FC今治に立ちふさがる全社枠3チーム JFL昇格を懸けた地域CL決勝ラウンド
三重が「決勝ラウンドでの最強チームである」理由
今回、地域CL初出場となる三重を率いる海津英志監督。決勝ラウンドでの采配にも注目 【宇都宮徹壱】
この三重については、当初は「三重県からJを目指すクラブのひとつ」という認識ではなかった(ちなみに県内には鈴鹿の他にFC伊勢志摩というクラブもあり、三重県サッカー界は三国志状態となっている)。ところが先の全社では、2回戦で地域決勝の常連だったサウルコス福井を1−0で、続く3回戦で「日本のフィジカルスタンダードを変える」と宣言していたいわきFCを2−1で撃破したあたりから、三重に対する見方が私の中でにわかに変化し始める。そして1次ラウンドで今治を3−0で一蹴したことで、このチームこそが「決勝ラウンドでの最強チームである」との確信に至った。
ブラジルから帰化して、FWもCBもできる太倉坐(でぞうざ)ドゥグラス。元モンテディオ山形で、トップ下のポジションから多彩な攻撃を仕掛ける坂井将吾。そして藤枝MYFC(当時JFL)などでプレーし、存在感あるワントップとして君臨する藤牧祥吾。このあたりが三重のキープレーヤーだが、三重の強さを支えているのは今年で就任3年目となる、前出の海津監督というのが私の見立てだ。
実際、ここまでの海津監督の采配は、見事なほどに冴え渡っている。
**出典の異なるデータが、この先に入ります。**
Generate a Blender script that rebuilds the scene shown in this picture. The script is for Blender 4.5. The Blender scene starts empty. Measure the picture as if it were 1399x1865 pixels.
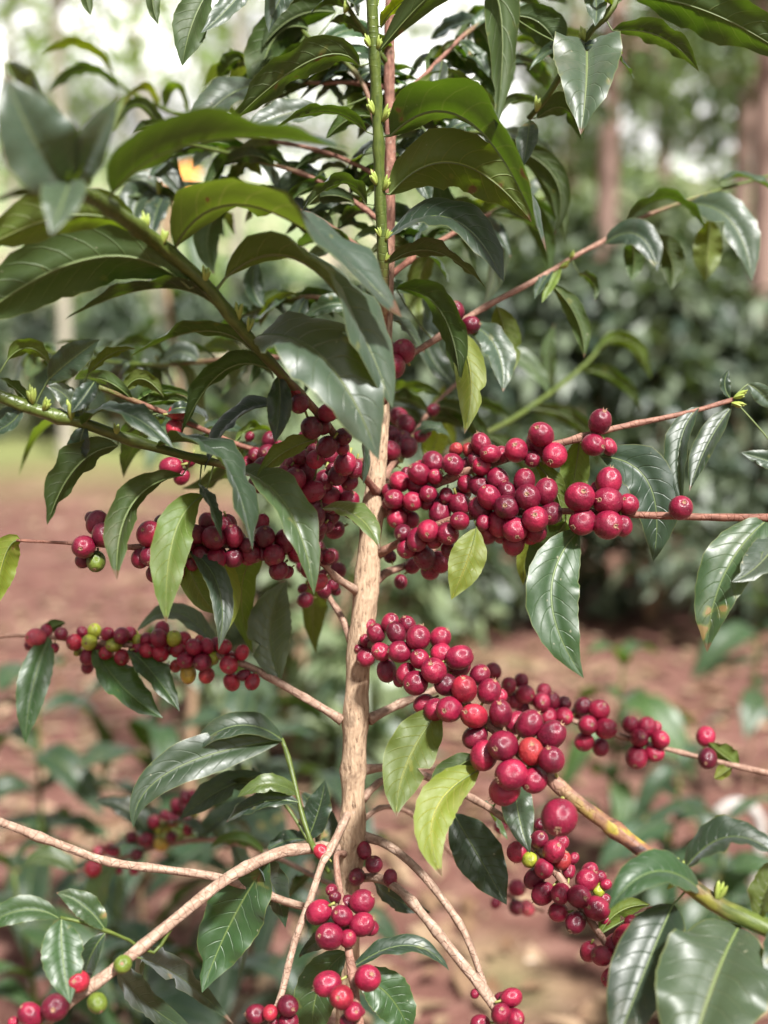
import bpy, math, random
import numpy as np
from mathutils import Vector, Matrix, Quaternion

random.seed(11)
np.random.seed(11)
S = bpy.context.scene
COL = S.collection

# ------------------------------------------------------------------ camera
FPX, CX, CY = 2218.0, 699.5, 932.5          # focal length and centre in photo pixels
CAM = Vector((0.0, 0.0, 0.95))
PITCH = math.radians(8.0)
FWD = Vector((0, math.cos(PITCH), -math.sin(PITCH)))
UPV = Vector((0, math.sin(PITCH), math.cos(PITCH)))
RGT = Vector((1, 0, 0))
cam_d = bpy.data.cameras.new('camera')
cam = bpy.data.objects.new('camera', cam_d)
COL.objects.link(cam)
cam.location = CAM
cam.rotation_euler = (math.radians(90) - PITCH, 0, 0)
cam_d.sensor_fit = 'HORIZONTAL'
cam_d.sensor_width = 36.0
cam_d.lens = 36.0 * FPX / 1399.0
cam_d.clip_start = 0.05
cam_d.clip_end = 1500.0
cam_d.dof.use_dof = True
cam_d.dof.focus_distance = 0.69
cam_d.dof.aperture_fstop = 5.2
cam_d.dof.aperture_blades = 0
S.camera = cam

# ------------------------------------------------------------------ light
SUN_EL, SUN_AZ = math.radians(52), math.radians(155)     # azimuth clockwise from +Y
world = bpy.data.worlds.new('World')
S.world = world
world.use_nodes = True
wn = world.node_tree.nodes
wl = world.node_tree.links
sky = wn.new('ShaderNodeTexSky')
sky.sky_type = 'NISHITA'
sky.sun_disc = False
sky.sun_elevation = SUN_EL
sky.sun_rotation = SUN_AZ
sky.air_density = 1.0
sky.dust_density = 5.0
sky.ozone_density = 1.0
bg = wn['Background']
bg.inputs['Strength'].default_value = 0.06
hsv = wn.new('ShaderNodeHueSaturation')          # a milky, hazy sky
hsv.inputs['Saturation'].default_value = 0.26
hsv.inputs['Value'].default_value = 1.0
wl.new(sky.outputs[0], hsv.inputs['Color'])
wl.new(hsv.outputs[0], bg.inputs['Color'])
sun_d = bpy.data.lights.new('sun', 'SUN')
sun_d.energy = 5.0
sun_d.angle = math.radians(5)
sun_d.color = (1.0, 0.98, 0.945)
sun = bpy.data.objects.new('sun', sun_d)
COL.objects.link(sun)
sdir = Vector((math.sin(SUN_AZ) * math.cos(SUN_EL), math.cos(SUN_AZ) * math.cos(SUN_EL), math.sin(SUN_EL)))
sun.rotation_euler = sdir.to_track_quat('Z', 'Y').to_euler()
sun.location = sdir * 30
S.view_settings.view_transform = 'Standard'
S.view_settings.look = 'None'
S.view_settings.exposure = 1.1
S.view_settings.gamma = 1.0
S.view_settings.use_curve_mapping = False
S.cycles.use_denoising = True
S.cycles.max_bounces = 6
S.cycles.diffuse_bounces = 3
S.cycles.glossy_bounces = 2
S.cycles.transmission_bounces = 3
S.cycles.caustics_reflective = False
S.cycles.caustics_refractive = False
S.cycles.sample_clamp_indirect = 4.0


def P(x, y, d):
    """point seen at photo pixel (x, y), d metres along the view axis"""
    return CAM + (FWD + RGT * float((x - CX) / FPX) - UPV * float((y - CY) / FPX)) * float(d)


def ground_at(x, y):
    v = FWD + RGT * ((x - CX) / FPX) - UPV * ((y - CY) / FPX)
    k = -CAM.z / v.z
    p = CAM + v * k
    return Vector((p.x, p.y, 0))


def at_dist(x, dist):
    """ground point at the given y distance in the column of pixel x"""
    return Vector(((x - CX) / FPX * dist * 1.0, dist, 0))


# ------------------------------------------------------------------ materials
def new_mat(name):
    m = bpy.data.materials.new(name)
    m.use_nodes = True
    nt = m.node_tree
    nt.nodes.clear()
    out = nt.nodes.new('ShaderNodeOutputMaterial')
    return m, nt, out


class NT:
    def __init__(s, nt):
        s.nt = nt

    def n(s, t, **kw):
        nd = s.nt.nodes.new('ShaderNode' + t)
        for k, v in kw.items():
            setattr(nd, k, v)
        return nd

    def link(s, a, b):
        s.nt.links.new(a, b)

    def val(s, sock, v):
        if hasattr(v, 'is_linked') or hasattr(v, 'links'):
            s.link(v, sock)
        else:
            sock.default_value = v

    def math(s, op, a, b=None, c=None, clamp=False):
        nd = s.n('Math', operation=op, use_clamp=clamp)
        s.val(nd.inputs[0], a)
        if b is not None:
            s.val(nd.inputs[1], b)
        if c is not None:
            s.val(nd.inputs[2], c)
        return nd.outputs[0]

    def mix(s, fac, a, b, blend='MIX'):
        nd = s.n('Mix', data_type='RGBA', blend_type=blend)
        s.val(nd.inputs[0], fac)
        s.val(nd.inputs[6], a if not isinstance(a, tuple) else (*a, 1)[:4])
        s.val(nd.inputs[7], b if not isinstance(b, tuple) else (*b, 1)[:4])
        return nd.outputs[2]

    def noise(s, vec, scale, detail=3, rough=0.55):
        nd = s.n('TexNoise')
        nd.inputs['Scale'].default_value = scale
        nd.inputs['Detail'].default_value = detail
        nd.inputs['Roughness'].default_value = rough
        if vec is not None:
            s.link(vec, nd.inputs['Vector'])
        return nd.outputs[0]

    def ramp(s, fac, stops):
        nd = s.n('ValToRGB')
        el = nd.color_ramp.elements
        el[0].position, el[0].color = stops[0][0], (*stops[0][1], 1)
        el[1].position, el[1].color = stops[-1][0], (*stops[-1][1], 1)
        for p, c in stops[1:-1]:
            e = el.new(p)
            e.color = (*c, 1)
        s.link(fac, nd.inputs[0])
        return nd.outputs[0]

    def smooth(s, v, lo, hi):
        nd = s.n('MapRange', interpolation_type='SMOOTHSTEP')
        s.val(nd.inputs[0], v)
        nd.inputs[1].default_value = lo
        nd.inputs[2].default_value = hi
        return nd.outputs[0]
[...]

いわきに対しては「フィジカルでは敵わないが、テクニックでなら勝てる」ことを見抜いて、直接競らずにセカンドボールを拾って前に送るという戦術を徹底。今治に対しては「あまり引っ張り出されないようにして、大事なポイントのところだけ対応する」ことで、相手のパスワークを寸断することに成功した。おそらく三重は、2日目の今治戦で2位以内を確定させる算段だろう。3日目に対戦する鈴鹿とは、今年に入ってリーグ戦、天皇杯予選、そして全社などで5回対戦しているものの、実は1分け4敗と一度も勝利がないからだ。海津監督も「何とか頑張って(昇格が)決まった状態で当たりたいですね」と語っている。
練習に6人しか集まらない「奇跡のチーム」三菱水島
ノープレッシャーで勝ち上がってきた三菱水島。カウンター主体の戦術は、はまると脅威だ 【宇都宮徹壱】
三菱水島はある意味「奇跡のチーム」である。全員が本業を持っているため(三菱自動車の社員ではない選手もいる)、平日夜の練習に集まれるのは6人ほど。全社や地域CLでも、平日は仕事があるためチームから離脱する選手もいるくらいだ。全社では5試合中3試合、1次ラウンドでは3試合中2試合で第2GKがベンチに不在(全社の決勝は夜勤明けでベンチ入りしたとの情報もある)。そんなチーム状態にもかかわらず、全社で優勝し、なおかつ地域CLの決勝ラウンド進出を果たしたのだから侮れない。
実は三菱水島は今年、親会社の不祥事(燃費データの改ざん問題)を受けて、天皇杯予選の参加を見送っている。それゆえ今回の全社は「力試しみたいな感じだった」と菅慎監督は正直に告白している。ノープレッシャーゆえのチャレンジ精神、そして「自分たちにはカウンターしかない」という割り切りこそが、実は彼らの一番の強みなのかもしれない。個々の技量では今治がはるかに上だし、際立った能力を持った選手もいない。それでも、彼らの堅い守備とカウンターは、はまれば脅威となる。
なお、三菱水島が決勝ラウンドで2位以内となった場合、彼らがそのままJFLに昇格するかどうかについては「その可能性が低い」という意見が一般的だ。先述したとおり、彼らは自分たちの都合でJFLから脱退した過去があるし、親会社の現状を考えると全国リーグで戦えるだけの体力を持ち合わせているとも思えない。仮に三菱水島が2位、今治が3位となった場合、今治が繰り上げでJFLに昇格する可能性は十分にあり得る話だ。それでも今治は、あくまで自力での昇格を目指すべきであることは言うまでもないだろう。毎回、さまざまなドラマを生んできた地域決勝。地域CLとなった今年は、どのような結末が待ち受けているのか、取材現場でとくと見届けることにしたい。